— What is expected —
Leave the pictures out and copy exactly the lines from the line containing "Generate a Blender" to the line containing "col = sc.collection", both lines included.

— Source data —
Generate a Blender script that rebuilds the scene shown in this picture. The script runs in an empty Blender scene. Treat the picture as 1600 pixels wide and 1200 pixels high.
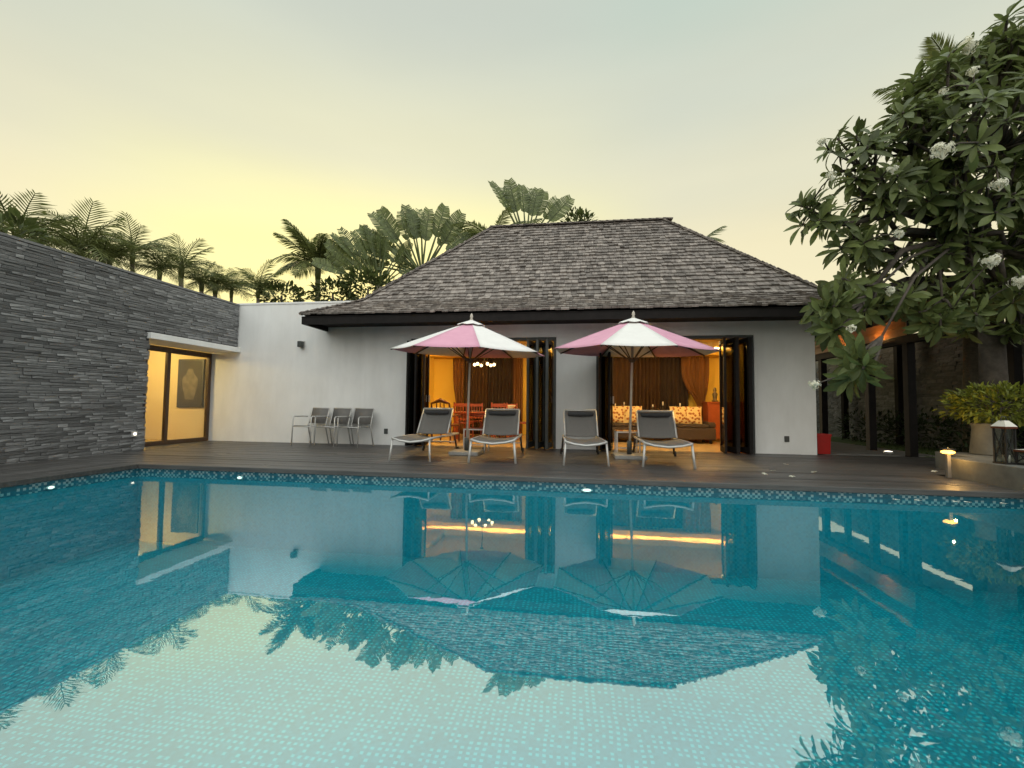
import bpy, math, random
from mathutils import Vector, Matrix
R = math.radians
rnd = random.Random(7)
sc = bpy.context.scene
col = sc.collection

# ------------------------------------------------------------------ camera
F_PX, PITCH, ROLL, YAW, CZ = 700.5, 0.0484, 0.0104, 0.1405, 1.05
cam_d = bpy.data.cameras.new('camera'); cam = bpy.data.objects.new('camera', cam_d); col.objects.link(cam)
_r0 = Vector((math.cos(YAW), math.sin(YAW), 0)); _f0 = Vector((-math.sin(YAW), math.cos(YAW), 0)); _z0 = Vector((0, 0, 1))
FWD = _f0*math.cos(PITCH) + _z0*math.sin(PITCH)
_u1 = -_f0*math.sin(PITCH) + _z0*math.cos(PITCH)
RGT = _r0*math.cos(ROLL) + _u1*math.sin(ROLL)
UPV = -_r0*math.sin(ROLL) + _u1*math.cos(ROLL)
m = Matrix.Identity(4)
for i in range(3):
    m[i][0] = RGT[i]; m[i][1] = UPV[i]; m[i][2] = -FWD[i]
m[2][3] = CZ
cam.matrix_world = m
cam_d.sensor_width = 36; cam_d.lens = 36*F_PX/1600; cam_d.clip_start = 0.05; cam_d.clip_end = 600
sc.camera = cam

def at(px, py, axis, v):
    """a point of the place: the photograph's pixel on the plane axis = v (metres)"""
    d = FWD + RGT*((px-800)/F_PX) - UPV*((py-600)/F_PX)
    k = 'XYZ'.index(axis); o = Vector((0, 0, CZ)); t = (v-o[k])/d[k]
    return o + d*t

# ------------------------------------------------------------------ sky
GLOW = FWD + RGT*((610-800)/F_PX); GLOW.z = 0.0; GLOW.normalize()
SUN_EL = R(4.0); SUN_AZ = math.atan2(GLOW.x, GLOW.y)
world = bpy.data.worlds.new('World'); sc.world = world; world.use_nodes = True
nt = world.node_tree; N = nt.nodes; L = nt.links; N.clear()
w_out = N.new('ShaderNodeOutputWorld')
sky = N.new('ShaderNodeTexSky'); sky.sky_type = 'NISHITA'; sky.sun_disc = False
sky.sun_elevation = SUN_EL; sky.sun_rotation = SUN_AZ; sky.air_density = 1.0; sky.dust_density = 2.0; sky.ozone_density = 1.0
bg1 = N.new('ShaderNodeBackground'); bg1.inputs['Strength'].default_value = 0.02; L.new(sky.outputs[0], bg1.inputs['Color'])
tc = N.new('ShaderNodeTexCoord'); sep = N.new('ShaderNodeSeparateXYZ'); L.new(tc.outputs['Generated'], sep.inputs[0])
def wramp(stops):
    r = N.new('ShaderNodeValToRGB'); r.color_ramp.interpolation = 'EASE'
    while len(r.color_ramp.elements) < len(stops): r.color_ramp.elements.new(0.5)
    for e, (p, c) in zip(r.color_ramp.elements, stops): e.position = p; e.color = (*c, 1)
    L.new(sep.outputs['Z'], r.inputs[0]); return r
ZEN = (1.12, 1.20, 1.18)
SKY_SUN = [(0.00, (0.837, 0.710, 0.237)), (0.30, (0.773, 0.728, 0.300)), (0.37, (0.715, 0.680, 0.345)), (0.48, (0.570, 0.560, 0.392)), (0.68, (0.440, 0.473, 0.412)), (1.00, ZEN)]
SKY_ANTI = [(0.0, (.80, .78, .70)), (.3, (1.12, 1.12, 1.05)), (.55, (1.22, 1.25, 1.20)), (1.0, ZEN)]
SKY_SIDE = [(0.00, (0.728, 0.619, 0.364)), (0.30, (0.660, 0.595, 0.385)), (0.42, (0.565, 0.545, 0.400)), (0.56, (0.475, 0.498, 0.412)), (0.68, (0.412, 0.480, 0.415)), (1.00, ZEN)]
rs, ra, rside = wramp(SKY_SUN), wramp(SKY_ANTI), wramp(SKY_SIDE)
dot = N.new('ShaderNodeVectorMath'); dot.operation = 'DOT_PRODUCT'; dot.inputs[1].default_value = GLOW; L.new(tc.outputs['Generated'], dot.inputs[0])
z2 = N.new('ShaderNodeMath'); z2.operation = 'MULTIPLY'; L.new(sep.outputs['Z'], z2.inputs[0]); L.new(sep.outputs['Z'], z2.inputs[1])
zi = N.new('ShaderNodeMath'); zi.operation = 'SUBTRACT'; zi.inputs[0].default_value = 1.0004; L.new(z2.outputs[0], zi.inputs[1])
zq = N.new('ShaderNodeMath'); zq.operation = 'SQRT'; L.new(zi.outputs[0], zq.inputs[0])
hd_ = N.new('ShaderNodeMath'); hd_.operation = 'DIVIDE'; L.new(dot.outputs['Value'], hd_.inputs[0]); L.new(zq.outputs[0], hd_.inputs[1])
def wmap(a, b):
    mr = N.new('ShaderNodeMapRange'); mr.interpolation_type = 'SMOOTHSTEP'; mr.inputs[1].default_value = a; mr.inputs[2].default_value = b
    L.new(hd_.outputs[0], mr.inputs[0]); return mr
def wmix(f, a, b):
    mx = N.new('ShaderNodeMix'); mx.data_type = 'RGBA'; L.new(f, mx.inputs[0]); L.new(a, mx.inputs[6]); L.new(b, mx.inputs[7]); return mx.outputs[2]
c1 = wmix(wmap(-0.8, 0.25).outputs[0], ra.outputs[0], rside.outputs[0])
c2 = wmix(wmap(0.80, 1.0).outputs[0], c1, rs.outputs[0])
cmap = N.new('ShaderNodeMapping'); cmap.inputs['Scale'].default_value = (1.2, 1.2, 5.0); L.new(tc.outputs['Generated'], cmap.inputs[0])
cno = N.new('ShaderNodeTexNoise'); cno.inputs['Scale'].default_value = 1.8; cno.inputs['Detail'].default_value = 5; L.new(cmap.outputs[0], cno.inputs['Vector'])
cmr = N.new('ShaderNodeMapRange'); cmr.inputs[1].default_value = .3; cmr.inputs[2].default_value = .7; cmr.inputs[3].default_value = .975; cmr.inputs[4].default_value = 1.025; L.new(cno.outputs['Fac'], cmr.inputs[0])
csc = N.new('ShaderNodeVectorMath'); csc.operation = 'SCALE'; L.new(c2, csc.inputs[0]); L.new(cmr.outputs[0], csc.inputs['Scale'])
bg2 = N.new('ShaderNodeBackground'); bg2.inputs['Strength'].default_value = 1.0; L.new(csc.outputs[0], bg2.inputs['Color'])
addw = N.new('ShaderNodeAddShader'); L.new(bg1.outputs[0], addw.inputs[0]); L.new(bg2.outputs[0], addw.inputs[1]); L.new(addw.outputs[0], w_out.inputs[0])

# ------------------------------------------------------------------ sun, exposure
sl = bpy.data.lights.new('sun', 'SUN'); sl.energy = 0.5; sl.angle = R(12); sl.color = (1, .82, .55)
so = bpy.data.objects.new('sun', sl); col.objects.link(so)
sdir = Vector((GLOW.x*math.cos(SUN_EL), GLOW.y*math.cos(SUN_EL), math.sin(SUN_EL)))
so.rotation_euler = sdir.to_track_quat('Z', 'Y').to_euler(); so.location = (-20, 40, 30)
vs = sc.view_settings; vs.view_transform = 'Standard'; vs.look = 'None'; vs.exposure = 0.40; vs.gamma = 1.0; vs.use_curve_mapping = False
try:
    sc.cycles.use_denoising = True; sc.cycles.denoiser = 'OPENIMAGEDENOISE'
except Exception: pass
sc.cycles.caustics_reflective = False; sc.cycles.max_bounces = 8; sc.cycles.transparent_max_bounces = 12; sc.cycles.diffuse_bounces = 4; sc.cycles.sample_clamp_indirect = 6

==

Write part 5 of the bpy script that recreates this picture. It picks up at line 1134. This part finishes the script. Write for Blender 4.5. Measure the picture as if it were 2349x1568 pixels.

— Right answer —
Generate a Blender script that rebuilds the scene shown in this picture. The script runs in an empty Blender scene. Treat the picture as 1600 pixels wide and 1200 pixels high.
import bpy, math, random
from mathutils import Vector, Matrix
R = math.radians
rnd = random.Random(7)
sc = bpy.context.scene
col = sc.collection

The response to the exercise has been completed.